◆ **Data extract**:

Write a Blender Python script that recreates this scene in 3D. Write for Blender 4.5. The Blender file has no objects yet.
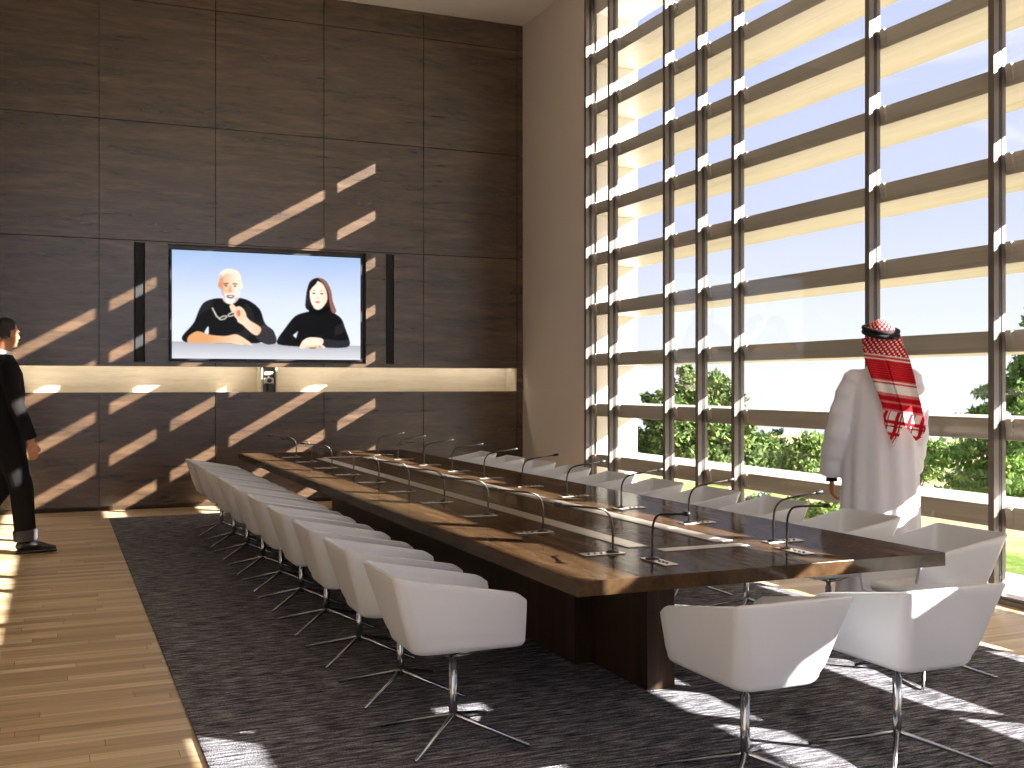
import bpy, bmesh, math, random
import numpy as np
from mathutils import Vector, Matrix, Quaternion
R = math.radians
PI = math.pi
rnd = random.Random(7)
C = bpy.context.scene.collection
scn = bpy.context.scene

# ------------------------------------------------------------------ materials
def srgb(r, g, b):
    f = lambda c: (c/255/12.92) if c/255 <= .04045 else ((c/255+.055)/1.055)**2.4
    return (f(r), f(g), f(b), 1)

def mat(name, col=(.5, .5, .5, 1), rough=.5, metal=0, coat=0, spec=.5):
    m = bpy.data.materials.new(name); m.use_nodes = True
    b = m.node_tree.nodes['Principled BSDF']
    b.inputs['Base Color'].default_value = col
    b.inputs['Roughness'].default_value = rough
    b.inputs['Metallic'].default_value = metal
    b.inputs['Coat Weight'].default_value = coat
    b.inputs['Specular IOR Level'].default_value = spec
    return m

class NT:
    """tiny node helper"""
    def __init__(s, m): s.t = m.node_tree; s.n = s.t.nodes; s.b = s.n.get('Principled BSDF')
    def new(s, k, **kw):
        n = s.n.new(k)
        for a, v in kw.items(): setattr(n, a, v)
        return n
    def link(s, a, b): s.t.links.new(a, b)
    def coords(s, scale, kind='Object', rot=(0, 0, 0)):
        tc = s.new('ShaderNodeTexCoord'); mp = s.new('ShaderNodeMapping')
        mp.inputs['Scale'].default_value = scale; mp.inputs['Rotation'].default_value = rot
        s.link(tc.outputs[kind], mp.inputs['Vector']); return mp.outputs['Vector']
    def noise(s, vec, scale=1, detail=6, rough=.55, dist=0):
        n = s.new('ShaderNodeTexNoise'); n.inputs['Scale'].default_value = scale
        n.inputs['Detail'].default_value = detail; n.inputs['Roughness'].default_value = rough
        n.inputs['Distortion'].default_value = dist
        s.link(vec, n.inputs['Vector']); return n.outputs['Fac']
    def ramp(s, fac, stops, interp='LINEAR'):
        r = s.new('ShaderNodeValToRGB'); e = r.color_ramp; e.interpolation = interp
        e.elements[0].position, e.elements[0].color = stops[0]
        e.elements[1].position, e.elements[1].color = stops[-1]
        for p, c in stops[1:-1]:
            q = e.elements.new(p); q.color = c
        s.link(fac, r.inputs['Fac']); return r.outputs['Color']
    def mix(s, fac, a, b, mode='MIX'):
        n = s.new('ShaderNodeMix'); n.data_type = 'RGBA'; n.blend_type = mode
        for sock, v in ((n.inputs[0], fac), (n.inputs[6], a), (n.inputs[7], b)):
            if hasattr(v, 'is_linked'): s.link(v, sock)
            else: sock.default_value = v
        return n.outputs[2]
    def bump(s, h, strength=.2, dist=.01):
        b = s.new('ShaderNodeBump'); b.inputs['Strength'].default_value = strength
        b.inputs['Distance'].default_value = dist
        s.link(h, b.inputs['Height']); s.link(b.outputs['Normal'], s.b.inputs['Normal'])

def wood(name, stops, scale, rough=.4, bump=.05, spec=.5, coat=0):
    """long grained veneer; scale stretches the grain (small = along the grain)"""
    m = mat(name, rough=rough, spec=spec, coat=coat); t = NT(m)
    v = t.coords(scale)
    a = t.noise(v, 1.0, 8, .62, .6)
    v2 = t.coords(tuple(k*5 for k in scale)); b = t.noise(v2, 1.0, 4, .6)
    mx = t.new('ShaderNodeMath', operation='MULTIPLY_ADD'); mx.inputs[1].default_value = .35
    t.link(b, mx.inputs[0]); 
    m2 = t.new('ShaderNodeMath', operation='MULTIPLY'); m2.inputs[1].default_value = .65
    t.link(a, m2.inputs[0]); t.link(m2.outputs[0], mx.inputs[2])
    t.link(t.ramp(mx.outputs[0], stops), t.b.inputs['Base Color'])
    if bump: t.bump(mx.outputs[0], bump, .004)
    return m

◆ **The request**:
Go from the first line of the listing to the line holding "scn = bpy.context.scene" and, please, transcribe those lines exactly, both included, with no pictures.

◆ **Finished exercise**:
Write a Blender Python script that recreates this scene in 3D. Write for Blender 4.5. The Blender file has no objects yet.
import bpy, bmesh, math, random
import numpy as np
from mathutils import Vector, Matrix, Quaternion
R = math.radians
PI = math.pi
rnd = random.Random(7)
C = bpy.context.scene.collection
scn = bpy.context.scene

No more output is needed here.